Malaysian palm oil futures fell for a second straight session on Wednesday, weighed down by weaker rival edible oils, while market players await palm oil exports data for August 1-20.
The benchmark palm oil contract FCPO1! for November delivery on the Bursa Malaysia Derivatives Exchange lost 25 ringgit, or 0.55%, to 4,496 ringgit ($1,064.14) a metric ton by the midday break.
“Sharp drop in the competing vegetable oils overnight and continuous weakness at current trading hours weighed on and pressured CPO futures prices,” a Kuala Lumpur-based trader said.
Market players were seen trading cautiously while waiting for cargo surveyors to release palm oil exports data for the August 1-20 period, the trader added, while weakness in Malaysian ringgit, the contract currency, provided “mild support”.
Dalian’s most-active soyoil contract (DBYcv1) lost 2.22%, while its palm oil contract CPO1! fell 1.72%. Soyoil on the Chicago Board of Trade (CBOT) (BOc2) was down 0.54%.
Palm oil tracks the price movements of rival edible oils as it competes for a share of the global vegetable oils market.
The ringgit USDMYR, palm’s currency of trade, weakened 0.02% against the dollar, making the commodity cheaper for buyers holding foreign currencies.
Palm oil prices are expected to hold above 4,300 ringgit per ton in the near term on a supply slowdown and a cut in soybean availability amid demand for biodiesel, the Malaysian Palm Oil Council (MPOC) said.
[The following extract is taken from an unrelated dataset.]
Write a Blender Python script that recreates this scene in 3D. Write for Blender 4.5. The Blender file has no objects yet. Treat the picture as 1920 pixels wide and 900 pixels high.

Prices of coconut oil are surging in Asia, as supply shortages and booming demand for the nutrient-rich water enclosed within turn the kitchen staple into a premium product, which could drive consumers to shift to alternatives such as palm kernel oil, palm oil, soy and sunflower oil.
Palm oil FCPOc3 may fall further toward 4,388 ringgit per metric ton, near the bottom of a wave (4), said Reuters technical analyst Wang Tao.